21.9.06

Contre pied ...de nez!

Si un parfum crée incontestablement des émotions, peut-il pour autant faire l'objet d'une protection par le droit d'auteur en ce qu'il traduirait un acte de création ? Le principe d'une telle protection semblait acquis. Et, pourtant, par une décision du 13 juin 2006, la Cour de cassation vient de le remettre en cause en jugeant que « la fragrance d'un parfum, qui procède de la simple mise en oeuvre d'un savoir-faire, ne constitue pas la création d'une forme d'expression pouvant bénéficier de la protection des oeuvres de l'esprit par le droit d'auteur » (Cass. 1re ch. civ.).

La liste des créations susceptibles d'être protégées par le droit d'auteur ne vise pas les fragrances de parfum, mais cette liste, énoncée par le Code de la propriété intellectuelle (art. L.112-2), n'est pas limitative et une telle protection a été reconnue à plusieurs reprises par les tribunaux. Ainsi, dans une affaire L'Oréal récemment jugée par la cour d'appel de Paris (arrêt du 25 janvier 2006), les magistrats ont estimé qu'un parfum est susceptible de constituer une oeuvre de l'esprit protégeable par le droit d'auteur dès lors que, révélant l'apport créatif de son auteur, il est original.

Le « nez », simple technicien

La notion d'originalité, bien connue du droit d'auteur, constitue donc le critère de référence même si son appréciation ne peut être que subjective. La Cour de cassation vient cependant de mettre un terme à cette tendance jurisprudentielle. En l'espèce, il s'agissait d'une salariée qui, ayant quitté son employeur dans des conditions conflictuelles, avait décidé de revendiquer des droits d'auteur sur les parfums qu'elle avait créés. L'enjeu était de taille puisque si elle avait obtenu gain de cause, la société qui l'employait aurait dû lui verser une redevance calculée sur la base des recettes d'exploitation du parfum objet du litige.

Toute protection d'une fragrance de parfum est-elle pour autant exclue ? Si l'on raisonnait a contrario, on pourrait soutenir qu'un parfum qui ne relève pas de la « simple mise en oeuvre d'un savoir-faire » est protégeable par le droit d'auteur.

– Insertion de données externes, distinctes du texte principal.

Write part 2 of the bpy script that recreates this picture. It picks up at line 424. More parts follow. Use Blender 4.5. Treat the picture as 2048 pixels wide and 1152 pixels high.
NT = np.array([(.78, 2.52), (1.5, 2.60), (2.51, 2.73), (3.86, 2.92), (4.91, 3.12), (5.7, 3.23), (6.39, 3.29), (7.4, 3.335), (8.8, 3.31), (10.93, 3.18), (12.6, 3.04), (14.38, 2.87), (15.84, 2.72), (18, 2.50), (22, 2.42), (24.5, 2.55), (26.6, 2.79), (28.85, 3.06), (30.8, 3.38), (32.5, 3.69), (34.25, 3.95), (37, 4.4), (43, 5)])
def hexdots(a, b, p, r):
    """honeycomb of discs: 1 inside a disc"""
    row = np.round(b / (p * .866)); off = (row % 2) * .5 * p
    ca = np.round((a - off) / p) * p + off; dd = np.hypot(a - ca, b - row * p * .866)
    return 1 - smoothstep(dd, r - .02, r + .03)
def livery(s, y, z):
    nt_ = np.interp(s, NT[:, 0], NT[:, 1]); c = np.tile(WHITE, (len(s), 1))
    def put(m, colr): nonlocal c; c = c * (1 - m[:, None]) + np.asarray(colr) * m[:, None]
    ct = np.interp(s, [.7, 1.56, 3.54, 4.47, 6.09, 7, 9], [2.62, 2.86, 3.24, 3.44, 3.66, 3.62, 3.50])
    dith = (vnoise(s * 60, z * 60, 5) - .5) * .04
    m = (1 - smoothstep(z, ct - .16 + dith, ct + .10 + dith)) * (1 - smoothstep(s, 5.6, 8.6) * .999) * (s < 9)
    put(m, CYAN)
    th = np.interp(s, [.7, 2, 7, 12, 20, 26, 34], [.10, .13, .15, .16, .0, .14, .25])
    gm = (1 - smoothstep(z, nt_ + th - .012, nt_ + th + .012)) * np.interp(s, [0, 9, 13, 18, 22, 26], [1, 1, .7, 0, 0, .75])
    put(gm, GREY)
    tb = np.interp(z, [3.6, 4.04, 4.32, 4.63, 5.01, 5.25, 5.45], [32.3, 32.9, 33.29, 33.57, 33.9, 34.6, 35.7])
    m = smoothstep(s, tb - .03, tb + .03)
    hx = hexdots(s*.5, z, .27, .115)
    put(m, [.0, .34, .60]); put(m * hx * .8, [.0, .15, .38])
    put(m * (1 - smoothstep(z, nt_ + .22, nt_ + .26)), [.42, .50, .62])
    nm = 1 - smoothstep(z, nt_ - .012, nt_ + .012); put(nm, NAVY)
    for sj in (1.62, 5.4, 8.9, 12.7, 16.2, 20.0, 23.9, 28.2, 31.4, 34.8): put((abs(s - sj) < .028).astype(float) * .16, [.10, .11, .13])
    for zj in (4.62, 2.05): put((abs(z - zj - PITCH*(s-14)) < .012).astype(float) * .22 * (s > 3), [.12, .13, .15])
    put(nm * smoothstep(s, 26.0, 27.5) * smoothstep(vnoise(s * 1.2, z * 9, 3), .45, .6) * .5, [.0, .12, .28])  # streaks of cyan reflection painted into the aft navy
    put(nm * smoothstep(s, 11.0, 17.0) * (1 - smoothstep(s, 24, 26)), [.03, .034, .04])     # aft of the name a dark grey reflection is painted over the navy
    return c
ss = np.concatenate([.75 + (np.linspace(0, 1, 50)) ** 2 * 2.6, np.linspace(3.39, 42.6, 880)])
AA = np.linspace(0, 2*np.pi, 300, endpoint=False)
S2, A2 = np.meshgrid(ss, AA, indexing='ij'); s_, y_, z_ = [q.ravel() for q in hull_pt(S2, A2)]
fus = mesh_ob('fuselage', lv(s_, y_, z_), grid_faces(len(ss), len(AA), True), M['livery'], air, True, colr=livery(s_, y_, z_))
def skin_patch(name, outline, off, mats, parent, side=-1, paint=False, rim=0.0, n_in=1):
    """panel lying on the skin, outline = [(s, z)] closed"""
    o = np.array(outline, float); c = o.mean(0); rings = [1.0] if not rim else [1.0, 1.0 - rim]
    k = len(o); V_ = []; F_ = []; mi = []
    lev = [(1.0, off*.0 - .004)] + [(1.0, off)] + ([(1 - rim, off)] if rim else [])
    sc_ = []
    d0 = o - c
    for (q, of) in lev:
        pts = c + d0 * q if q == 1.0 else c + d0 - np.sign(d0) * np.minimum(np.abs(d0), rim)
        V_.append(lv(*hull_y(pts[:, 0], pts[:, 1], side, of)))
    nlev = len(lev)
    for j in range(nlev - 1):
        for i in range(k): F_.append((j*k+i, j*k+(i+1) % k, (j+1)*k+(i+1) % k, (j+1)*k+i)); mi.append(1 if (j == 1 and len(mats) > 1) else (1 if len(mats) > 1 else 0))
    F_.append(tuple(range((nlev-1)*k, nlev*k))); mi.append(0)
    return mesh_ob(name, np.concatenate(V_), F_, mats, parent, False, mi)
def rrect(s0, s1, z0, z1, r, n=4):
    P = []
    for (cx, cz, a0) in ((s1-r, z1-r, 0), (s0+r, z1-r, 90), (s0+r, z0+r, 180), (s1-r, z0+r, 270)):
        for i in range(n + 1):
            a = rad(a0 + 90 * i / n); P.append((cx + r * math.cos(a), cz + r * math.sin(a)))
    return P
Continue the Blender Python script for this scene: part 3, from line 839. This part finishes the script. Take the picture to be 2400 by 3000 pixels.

Cette interprétation nous semble peu fondée, non seulement parce que le principe énoncé par la cour présente un caractère tout à fait général, mais aussi parce qu'une telle distinction apparaît délicate à opérer.

A lire la décision rendue, le « nez » qui crée un parfum est relégué au rang de simple technicien, mettant en oeuvre un savoir-faire, certes grâce à son talent mais sans accéder à la qualité d'auteur. La mise au point de ce savoir-faire s'apparenterait donc à une méthode, tout comme une recette de cuisine, qui ne bénéficie pas d'une telle protection. Il est vrai qu'étendre le droit d'auteur aux parfums s'avère extrêmement délicat. Une des difficultés provient du fait que les parfums, contrairement aux couleurs, ne font pas l'objet d'une codification ou d'une traduction verbale officiellement reconnue. Une autre difficulté serait de déterminer quels sont les parfums pouvant être considérés comme originaux, et ceux qui ne le seraient pas. Car on sait qu'en matière de droit d'auteur, le mérite ou la notoriété n'ont pas d'incidence sur le droit à la protection. Le risque serait que tous les parfums soient protégeables.

Une nécessaire réforme

Le refus d'étendre la protection du droit d'auteur à un parfum semble justifié. Cependant, l'absence de protection par le droit d'auteur ne signifie pas que les fabricants de parfums soient démunis face aux contrefacteurs. Déjà, le nom d'un parfum est protégeable par le droit des marques et la forme des flacons constitue un modèle. De plus, une action reste possible sur le fondement de la concurrence déloyale et du parasitisme. Elle semble d'ailleurs parfaitement adaptée puisque le comportement déloyal consistera à profiter indûment des investissements réalisés par autrui dans la création d'un produit.

Enfin, la décision rendue par la Cour de cassation apparaît particulièrement justifiée dans le cas d'espèce. Bien que cela puisse sembler surprenant, l'existence d'un contrat de travail n'entraîne pas cession des droits d'auteur du salarié, quand bien même celui-ci a réalisé ses créations dans l'exercice de ses fonctions et avec les moyens mis à disposition par son employeur. Cette règle de droit, bien souvent invoquée lorsqu'un salarié quitte son employeur en de mauvais termes, peut avoir des effets pervers si le salarié se découvre subitement une qualité d'auteur qu'il ignorait... La décision de la cour ne remet pas en cause ce principe, mais elle met en lumière, selon nous, la nécessaire réforme du droit d'auteur sur ce point.